#127

Crier Quotes

“I’ll get you my pretty, and your little dog too!”
- Kristi Noem

A Florida man was arrested for walking around his neighborhood fully nude. The man faces up to a year in jail for exposure of a sexual organ and a fine by the Homeowner’s Association for an overgrown bush.

A federal jury found Hunter Biden guilty Tuesday on all three federal felony gun charges. While it seems grim now, Hunter may actually profit off the conviction, as the Bravo network has optioned a new reality show where he and Trump are cellmates — called “Orange is the New Crack.” 

Wednesday was the annual Congressional baseball game.

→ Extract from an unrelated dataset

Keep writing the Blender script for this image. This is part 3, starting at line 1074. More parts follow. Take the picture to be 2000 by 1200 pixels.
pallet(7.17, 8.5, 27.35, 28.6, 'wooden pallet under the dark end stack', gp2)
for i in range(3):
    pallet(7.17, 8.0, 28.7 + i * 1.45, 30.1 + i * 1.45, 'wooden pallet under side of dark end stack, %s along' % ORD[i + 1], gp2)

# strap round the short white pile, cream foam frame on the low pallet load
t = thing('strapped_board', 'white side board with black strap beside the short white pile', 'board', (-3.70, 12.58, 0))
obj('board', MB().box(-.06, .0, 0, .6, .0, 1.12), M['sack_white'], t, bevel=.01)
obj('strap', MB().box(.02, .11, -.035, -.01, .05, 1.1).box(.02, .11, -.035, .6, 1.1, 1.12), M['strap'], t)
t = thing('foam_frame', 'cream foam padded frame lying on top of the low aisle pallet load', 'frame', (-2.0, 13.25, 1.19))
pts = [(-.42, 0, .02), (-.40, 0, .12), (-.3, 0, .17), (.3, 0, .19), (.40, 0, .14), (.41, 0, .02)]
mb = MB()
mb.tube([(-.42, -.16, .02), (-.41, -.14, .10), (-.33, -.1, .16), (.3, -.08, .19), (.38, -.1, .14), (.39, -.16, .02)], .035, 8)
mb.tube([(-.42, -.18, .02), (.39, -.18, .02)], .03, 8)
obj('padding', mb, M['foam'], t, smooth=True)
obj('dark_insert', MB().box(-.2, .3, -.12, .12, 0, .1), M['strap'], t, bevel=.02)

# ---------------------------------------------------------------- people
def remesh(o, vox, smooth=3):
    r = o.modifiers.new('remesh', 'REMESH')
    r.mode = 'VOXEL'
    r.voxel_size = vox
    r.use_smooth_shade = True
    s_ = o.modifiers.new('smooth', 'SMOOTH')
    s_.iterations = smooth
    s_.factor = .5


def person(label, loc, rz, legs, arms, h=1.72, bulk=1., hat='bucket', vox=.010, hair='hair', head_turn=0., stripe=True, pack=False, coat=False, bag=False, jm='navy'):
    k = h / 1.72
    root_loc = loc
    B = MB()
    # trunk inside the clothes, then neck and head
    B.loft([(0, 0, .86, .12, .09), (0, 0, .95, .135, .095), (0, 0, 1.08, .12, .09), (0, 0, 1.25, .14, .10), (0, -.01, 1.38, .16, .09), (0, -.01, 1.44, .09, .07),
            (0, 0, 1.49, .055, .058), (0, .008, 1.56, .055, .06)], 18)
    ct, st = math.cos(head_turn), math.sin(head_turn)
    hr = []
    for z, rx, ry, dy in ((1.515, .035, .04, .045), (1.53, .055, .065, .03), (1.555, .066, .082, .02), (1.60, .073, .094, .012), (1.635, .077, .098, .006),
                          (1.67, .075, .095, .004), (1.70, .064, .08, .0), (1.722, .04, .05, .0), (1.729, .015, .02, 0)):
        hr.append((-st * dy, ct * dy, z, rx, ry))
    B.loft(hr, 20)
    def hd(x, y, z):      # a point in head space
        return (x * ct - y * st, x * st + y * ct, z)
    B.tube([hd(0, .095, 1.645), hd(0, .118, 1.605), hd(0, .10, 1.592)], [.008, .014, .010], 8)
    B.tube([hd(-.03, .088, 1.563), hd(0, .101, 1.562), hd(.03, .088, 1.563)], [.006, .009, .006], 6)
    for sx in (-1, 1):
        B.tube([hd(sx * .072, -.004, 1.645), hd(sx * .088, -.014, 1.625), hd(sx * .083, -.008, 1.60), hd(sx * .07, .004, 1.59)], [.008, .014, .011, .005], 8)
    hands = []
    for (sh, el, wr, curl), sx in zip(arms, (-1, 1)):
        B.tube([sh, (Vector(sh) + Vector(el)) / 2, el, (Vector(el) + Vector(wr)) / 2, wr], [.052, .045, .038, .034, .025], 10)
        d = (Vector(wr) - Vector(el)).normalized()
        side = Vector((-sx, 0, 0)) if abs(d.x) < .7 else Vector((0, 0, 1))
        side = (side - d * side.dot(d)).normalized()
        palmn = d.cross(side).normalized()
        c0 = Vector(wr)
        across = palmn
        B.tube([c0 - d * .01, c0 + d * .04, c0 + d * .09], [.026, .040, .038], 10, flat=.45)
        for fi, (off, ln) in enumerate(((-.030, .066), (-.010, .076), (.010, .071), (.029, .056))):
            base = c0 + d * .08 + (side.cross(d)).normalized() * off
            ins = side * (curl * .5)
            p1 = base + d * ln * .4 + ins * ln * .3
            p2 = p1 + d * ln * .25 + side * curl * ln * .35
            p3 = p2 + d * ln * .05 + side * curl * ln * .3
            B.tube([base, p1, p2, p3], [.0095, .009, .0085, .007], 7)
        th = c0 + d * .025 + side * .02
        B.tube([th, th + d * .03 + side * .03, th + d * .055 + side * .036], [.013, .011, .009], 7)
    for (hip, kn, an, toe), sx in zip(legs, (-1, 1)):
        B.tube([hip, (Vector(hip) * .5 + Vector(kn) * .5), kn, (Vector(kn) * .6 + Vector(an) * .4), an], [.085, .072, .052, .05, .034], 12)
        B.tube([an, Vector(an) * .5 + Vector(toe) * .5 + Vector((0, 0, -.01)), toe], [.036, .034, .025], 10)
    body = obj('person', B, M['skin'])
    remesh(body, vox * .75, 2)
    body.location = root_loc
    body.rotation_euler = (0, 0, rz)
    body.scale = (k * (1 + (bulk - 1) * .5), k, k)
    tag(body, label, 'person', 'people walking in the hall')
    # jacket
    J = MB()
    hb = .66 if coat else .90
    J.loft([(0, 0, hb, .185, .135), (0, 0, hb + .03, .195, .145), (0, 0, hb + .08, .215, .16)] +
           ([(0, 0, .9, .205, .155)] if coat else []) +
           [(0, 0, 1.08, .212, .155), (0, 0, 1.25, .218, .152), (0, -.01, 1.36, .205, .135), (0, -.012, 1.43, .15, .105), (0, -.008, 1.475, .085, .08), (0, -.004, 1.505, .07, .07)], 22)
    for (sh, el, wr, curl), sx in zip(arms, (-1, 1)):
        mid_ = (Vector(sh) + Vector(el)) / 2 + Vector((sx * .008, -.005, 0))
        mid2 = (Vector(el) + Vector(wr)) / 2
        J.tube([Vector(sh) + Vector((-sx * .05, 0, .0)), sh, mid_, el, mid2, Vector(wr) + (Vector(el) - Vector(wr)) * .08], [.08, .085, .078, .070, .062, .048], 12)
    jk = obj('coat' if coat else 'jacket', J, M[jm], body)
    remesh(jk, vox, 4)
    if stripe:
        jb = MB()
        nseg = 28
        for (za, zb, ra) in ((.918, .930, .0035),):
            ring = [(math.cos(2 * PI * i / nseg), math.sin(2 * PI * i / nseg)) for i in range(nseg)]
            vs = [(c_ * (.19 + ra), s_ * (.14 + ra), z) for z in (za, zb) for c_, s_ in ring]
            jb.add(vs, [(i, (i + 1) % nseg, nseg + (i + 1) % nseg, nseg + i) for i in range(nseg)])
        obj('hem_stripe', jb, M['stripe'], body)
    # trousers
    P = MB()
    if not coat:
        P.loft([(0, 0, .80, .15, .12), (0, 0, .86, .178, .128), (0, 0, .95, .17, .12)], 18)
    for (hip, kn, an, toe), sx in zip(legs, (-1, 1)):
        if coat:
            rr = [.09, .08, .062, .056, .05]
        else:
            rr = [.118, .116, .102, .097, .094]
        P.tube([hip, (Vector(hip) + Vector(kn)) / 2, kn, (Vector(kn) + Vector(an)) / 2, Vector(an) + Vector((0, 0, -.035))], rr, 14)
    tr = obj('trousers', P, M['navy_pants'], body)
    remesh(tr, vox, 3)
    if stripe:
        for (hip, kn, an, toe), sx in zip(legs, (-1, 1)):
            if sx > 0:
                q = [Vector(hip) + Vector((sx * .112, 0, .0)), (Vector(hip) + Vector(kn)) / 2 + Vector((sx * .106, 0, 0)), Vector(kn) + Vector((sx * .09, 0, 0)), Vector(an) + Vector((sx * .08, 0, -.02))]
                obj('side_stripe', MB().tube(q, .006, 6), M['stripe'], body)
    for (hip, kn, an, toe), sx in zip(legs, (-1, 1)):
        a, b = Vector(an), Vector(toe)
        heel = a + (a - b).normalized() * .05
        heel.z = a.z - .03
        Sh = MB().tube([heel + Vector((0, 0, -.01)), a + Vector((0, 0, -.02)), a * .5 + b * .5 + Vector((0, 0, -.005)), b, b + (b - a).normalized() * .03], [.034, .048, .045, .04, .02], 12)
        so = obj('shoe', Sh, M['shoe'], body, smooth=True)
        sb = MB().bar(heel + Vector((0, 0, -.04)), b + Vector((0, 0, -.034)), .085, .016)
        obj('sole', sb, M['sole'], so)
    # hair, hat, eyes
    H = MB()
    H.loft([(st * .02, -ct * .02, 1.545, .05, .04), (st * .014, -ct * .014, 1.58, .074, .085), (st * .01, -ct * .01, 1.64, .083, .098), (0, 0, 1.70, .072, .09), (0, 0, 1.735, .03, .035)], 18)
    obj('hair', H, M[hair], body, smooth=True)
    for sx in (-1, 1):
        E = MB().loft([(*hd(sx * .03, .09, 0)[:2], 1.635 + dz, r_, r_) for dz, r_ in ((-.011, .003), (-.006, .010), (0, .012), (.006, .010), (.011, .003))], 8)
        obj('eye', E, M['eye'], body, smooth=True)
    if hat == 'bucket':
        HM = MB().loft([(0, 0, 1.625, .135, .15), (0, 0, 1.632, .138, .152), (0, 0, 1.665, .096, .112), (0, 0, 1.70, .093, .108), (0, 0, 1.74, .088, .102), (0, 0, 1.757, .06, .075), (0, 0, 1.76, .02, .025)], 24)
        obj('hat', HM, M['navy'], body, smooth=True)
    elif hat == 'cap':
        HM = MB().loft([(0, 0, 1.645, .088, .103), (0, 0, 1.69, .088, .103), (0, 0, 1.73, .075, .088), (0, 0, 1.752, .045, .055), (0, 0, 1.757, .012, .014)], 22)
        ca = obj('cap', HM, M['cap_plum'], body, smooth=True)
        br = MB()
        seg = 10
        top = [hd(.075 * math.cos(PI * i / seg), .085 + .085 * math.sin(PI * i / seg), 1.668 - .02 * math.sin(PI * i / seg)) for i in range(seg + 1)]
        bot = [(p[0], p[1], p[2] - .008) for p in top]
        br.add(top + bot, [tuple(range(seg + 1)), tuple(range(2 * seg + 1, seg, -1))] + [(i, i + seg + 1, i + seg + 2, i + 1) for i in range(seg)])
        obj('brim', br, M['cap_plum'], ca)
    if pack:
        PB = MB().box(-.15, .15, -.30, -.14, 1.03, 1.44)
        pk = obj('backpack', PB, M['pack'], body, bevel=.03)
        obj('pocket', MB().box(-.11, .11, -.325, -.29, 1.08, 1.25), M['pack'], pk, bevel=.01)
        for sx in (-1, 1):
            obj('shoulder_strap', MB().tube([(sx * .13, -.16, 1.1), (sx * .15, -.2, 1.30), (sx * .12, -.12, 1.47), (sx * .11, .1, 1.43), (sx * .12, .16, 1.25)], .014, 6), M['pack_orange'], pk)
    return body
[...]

Republicans and Democrats say the reason they play baseball is because it requires the same skills set as Congress — namely, cheating, stealing, and robbing.

Feature

If Re-Elected, Biden Promises Drastic Cuts to Malarkey 

With the election less than six months away, President Biden placed a huge bet this week, promising that if re-elected, he would commit his administration to taking bold and immediate action to cut the malarkey.

Central to the Biden administration’s efforts will be closing existing loopholes around malarkey including acts of poppycock, balderdash, monkey business, hooey, baloney, tomfoolery, and humbuggery.

“My administration will not tolerate malarkey in any form, foreign or domestic. The American people deserve better,” said Biden. “And if you think I’m afraid to do it, try me, because I’ll turn this country right around, Jack. Go ahead, make my day.”

According to a Pew Research Center study, government malarkey is up an astounding 3,000% in the 24 years since the turn of the millennium: a worrisome statistic that the administration aims to tackle head-on. “If malarkey is allowed to exist at the federal level, it trickles down to the states, cities, and municipalities, and this administration won’t stand for it,” said Chief of Staff Jeff Zientz. Zientz says the administration’s “Just Say No-Nonsense” initiative outlines a clear path to swiftly and decisively “cut it out before someone gets hurt.”

Legal analysts wonder if Biden’s promised cuts are constitutional, with many believing any action taken by the administration will almost certainly be challenged in the courts. Emily Radner, Associate Professor of Fundamentals of Lawyering at George Washington University, says any potential Supreme Court case would likely hinge on which part of the Constitution the Justices believe takes precedence: the articles or the amendments. “While there is no specific, written delegation of malarkey oversight in the Constitution, a fact which would, in theory, reserve malarkey to the states, malarkey does considerably hamper the day-to-day efficiency of the government, which falls under the purview of the executive.”

Biden’s backers believe it is a strong step in the right direction, but some argue the administration isn’t going far enough, with loud condemnations from anti-malarkey groups such as Cool it Mister claiming the administration’s proposal still leaves blaring gaps in both hijinks and shenanigans. 

The administration’s 18,764-page proposal also makes no mention of hankey-pankey, and for good reason. Capitol Hill insiders confirm both House and Senate Democrats unanimously agree with their Republican colleagues that acts of hankey-pankey belong firmly to the Congress. As one congressman put it, “Clinton tried it. How’d that turn out for him?” 

Whether or not the administration can sell No Nonsense remains to be seen, but one thing is certain — on November 5th, Americans will decide if Biden’s ideas for the future are horse sense or hogwash.

Miscellaneous

  • A popular tourist destination in China has installed toilet timers to keep people moving. The trick is, they never tell you what happens when the clock hits zero. That way, you’re scared shitless.  

  • The Biden administration is reportedly reaching out to seniors with pickleball fundraisers. At every senior pickleball fundraiser, the administration makes sure there are extra paddles on hand — some for hitting balls, and others for saying “CLEAR!”   

  • Usher went to the Capitol this week as part of his efforts to spur attention and legislation for diabetes screenings and prevention. Female lawmakers meeting with the R&B star told Usher they had a hard time understanding his arguments, but it might help “if you take your shirt off.” 

  • According to reports, there is a shortage of Zyn nicotine pouches. Economists warn it could have a major impact on the financial industry as it’s the only thing keeping hungover first-year analysts alive. 

  • A restaurant in St. Louis has set a new policy in which it isn’t serving women under 30 and men under 35. The way they enforce the policy is simple — they don’t look at your ID, instead, they ask a simple and straightforward question — when you wake up, does your back hurt?